Confidence in the Romanian economy continues to decline in December
Confidence in the Romanian economy declined again in December due to a new drop in consumer morale, as well as among managers in services and construction.
The Economic Sentiment Indicator (or ESI) recorded 93.1 points in December, compared to 94.2 points in November, reaching the lowest level since December 2020. The ESI is calculated by the European Commission based on the responses of managers from the main sectors of the economy, as well as consumers, and has a high degree of correlation with gross domestic product developments.
The confidence index has been low for eight consecutive months, but the tide is showing signs of turning. “We observed an exaggerated reaction in the ESI figures in 2025, linked to political turmoil and fiscal consolidation measures, especially on the consumer side. GDP data showed a more moderate economic response,” notes Vlad Ioniță, economist at Banca Comercială Română, cited by Profit.ro.
As a quarterly average, the ESI fell in Q4 to 93.1 points, from 94.3 points in the previous quarter, suggesting a sequential contraction of the economy. Statistical data from the real economy are not yet available beyond October. However, BCR still expects a slight increase in GDP dynamics in the fourth quarter.
The bank estimates an acceleration of the economy in 2026 to 2.1%, from 1.3% in 2025, dependent on the implementation of investments funded by European funds. At the same time, Ioniță notes that GDP dynamics in the last quarter of 2025 are relevant for economic growth in 2026 due to the carryover effect.
Consumer morale approached historical lows again, with a decline of 1.1 points in December, amid a deterioration in expectations regarding the financial situation and a decrease in intentions for major purchases, while perspectives on the economic situation improved.
“Consumers likely remain excessively pessimistic following the tax increases over the summer and persistently high inflation,” Ioniță said.
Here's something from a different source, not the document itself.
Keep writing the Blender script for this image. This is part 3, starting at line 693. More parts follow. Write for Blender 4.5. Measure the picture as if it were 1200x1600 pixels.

In July, electricity bills rose sharply, and in August, consumption taxes (VAT and excise duties) increased, which gave new impetus to inflation, which doubled from around 5% to nearly 10% per year, a level around which it is expected to remain until this summer. From January 1, the population was hit by a new wave of tax increases, this time on real estate properties and automobiles, which in some cases more than doubled. From April, the gas price cap also expires, which could bring a significant increase in bills. At the same time, caps on commercial markups for basic food products are also set to expire.
Managers in the retail sector reported increases in business in recent months and expect sales growth in the period ahead, as well as a decrease in inventories, so the indicator rose by 0.6 points.
In the services sector, managers’ confidence deteriorated in December by 0.4 points, amid declining business activity and demand, as well as worsening expectations regarding future demand.
In the construction sector as well, confidence fell (-0.7 points), driven by a decline in orders and expectations regarding hiring. The index on hiring intentions rose by 0.6 points in December, to 100.5 points, as managers in industry and retail expect an increase in the number of employees, while in construction and services, a decline is expected.